Pulp - Different Class - Rankin - 2025 - 30th Anniversary

At Britpop’s mid-1990s zenith, Jarvis Cocker found himself thrust to the fore of the UK’s bolshy cultural reawakening, rubbing shoulder to shoulders with the likes of Blur and Oasis as a key character of the day’s Top of the Pops landscape. He wasn’t just penning good tunes, but Cocker’s Pulp positively bottled the era’s zingy milieu while forging an identity entirely their own, casting pitch-perfect lyrical observations on class and social quirks through the lens of his heavily ‘unladdy’, gangly frontman persona.

Such catapulting to pop’s golden ranks came after as much as 15 years soldiering on through lacklustre album sales and frustrating career stasis.

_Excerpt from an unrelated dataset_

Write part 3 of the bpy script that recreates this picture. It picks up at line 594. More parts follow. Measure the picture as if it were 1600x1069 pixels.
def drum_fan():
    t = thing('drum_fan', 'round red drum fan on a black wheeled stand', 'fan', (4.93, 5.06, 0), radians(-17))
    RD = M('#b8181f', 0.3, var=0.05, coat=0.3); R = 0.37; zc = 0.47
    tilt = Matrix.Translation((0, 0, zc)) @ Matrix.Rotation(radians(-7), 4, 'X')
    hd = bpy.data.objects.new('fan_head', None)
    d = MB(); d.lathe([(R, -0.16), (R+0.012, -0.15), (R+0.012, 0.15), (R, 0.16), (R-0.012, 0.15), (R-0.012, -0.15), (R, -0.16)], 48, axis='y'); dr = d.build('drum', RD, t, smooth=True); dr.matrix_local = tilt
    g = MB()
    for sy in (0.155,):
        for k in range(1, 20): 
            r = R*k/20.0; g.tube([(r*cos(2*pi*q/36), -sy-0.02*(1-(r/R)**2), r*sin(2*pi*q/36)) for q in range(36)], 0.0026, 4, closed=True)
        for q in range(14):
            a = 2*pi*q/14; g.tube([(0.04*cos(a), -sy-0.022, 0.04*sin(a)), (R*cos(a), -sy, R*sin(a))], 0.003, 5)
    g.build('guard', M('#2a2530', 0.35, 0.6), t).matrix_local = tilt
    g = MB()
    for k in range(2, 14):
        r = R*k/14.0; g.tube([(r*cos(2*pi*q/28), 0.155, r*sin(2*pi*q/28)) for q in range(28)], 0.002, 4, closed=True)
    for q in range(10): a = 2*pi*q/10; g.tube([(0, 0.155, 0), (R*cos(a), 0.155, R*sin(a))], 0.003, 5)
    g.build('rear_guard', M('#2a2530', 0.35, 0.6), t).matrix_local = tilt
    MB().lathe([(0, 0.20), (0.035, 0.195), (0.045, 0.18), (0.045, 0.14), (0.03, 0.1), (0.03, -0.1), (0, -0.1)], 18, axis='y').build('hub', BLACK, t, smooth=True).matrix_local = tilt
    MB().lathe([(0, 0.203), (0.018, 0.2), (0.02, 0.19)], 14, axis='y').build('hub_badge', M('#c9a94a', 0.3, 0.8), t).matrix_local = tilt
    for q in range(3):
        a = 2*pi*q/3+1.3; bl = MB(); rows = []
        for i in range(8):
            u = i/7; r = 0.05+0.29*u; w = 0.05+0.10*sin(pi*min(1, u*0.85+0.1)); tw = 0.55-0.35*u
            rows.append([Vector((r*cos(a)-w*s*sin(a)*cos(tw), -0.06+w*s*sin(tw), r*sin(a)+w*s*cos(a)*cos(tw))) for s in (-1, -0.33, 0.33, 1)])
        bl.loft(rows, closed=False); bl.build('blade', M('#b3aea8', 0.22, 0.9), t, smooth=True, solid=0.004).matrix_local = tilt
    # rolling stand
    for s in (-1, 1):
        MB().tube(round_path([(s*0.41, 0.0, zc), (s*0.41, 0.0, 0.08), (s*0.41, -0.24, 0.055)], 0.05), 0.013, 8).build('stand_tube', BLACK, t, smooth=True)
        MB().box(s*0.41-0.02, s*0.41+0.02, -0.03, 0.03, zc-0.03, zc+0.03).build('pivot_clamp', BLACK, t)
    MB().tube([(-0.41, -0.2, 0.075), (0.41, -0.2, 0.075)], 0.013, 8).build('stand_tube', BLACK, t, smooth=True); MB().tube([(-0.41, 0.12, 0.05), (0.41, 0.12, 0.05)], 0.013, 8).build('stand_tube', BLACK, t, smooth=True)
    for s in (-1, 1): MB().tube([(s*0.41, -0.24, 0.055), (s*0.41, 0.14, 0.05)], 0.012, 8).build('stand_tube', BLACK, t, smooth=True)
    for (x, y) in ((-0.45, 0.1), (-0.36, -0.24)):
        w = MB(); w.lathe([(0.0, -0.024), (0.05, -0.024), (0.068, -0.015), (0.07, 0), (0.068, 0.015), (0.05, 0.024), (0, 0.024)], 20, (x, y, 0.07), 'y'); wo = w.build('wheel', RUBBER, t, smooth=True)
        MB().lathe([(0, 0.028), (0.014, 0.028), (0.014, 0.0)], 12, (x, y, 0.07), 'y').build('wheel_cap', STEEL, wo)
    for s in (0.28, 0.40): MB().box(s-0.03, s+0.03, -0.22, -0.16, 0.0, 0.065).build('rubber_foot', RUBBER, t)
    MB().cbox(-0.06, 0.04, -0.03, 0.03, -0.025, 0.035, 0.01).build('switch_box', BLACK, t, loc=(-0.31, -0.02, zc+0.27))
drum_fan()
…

Pulp’s roots were in Sheffield as early as 1978, Cocker leading the band in a spiky new wave direction somewhat tethered to the city’s electronic scene, later pursuing a more indie folk lean for 1983’s debut It. Several albums would follow until finally tasting a hint of chart success on 1994’s His ‘n’ Hers, before transforming to an overnight national treasure the next year on Pulp’s defining Different Class.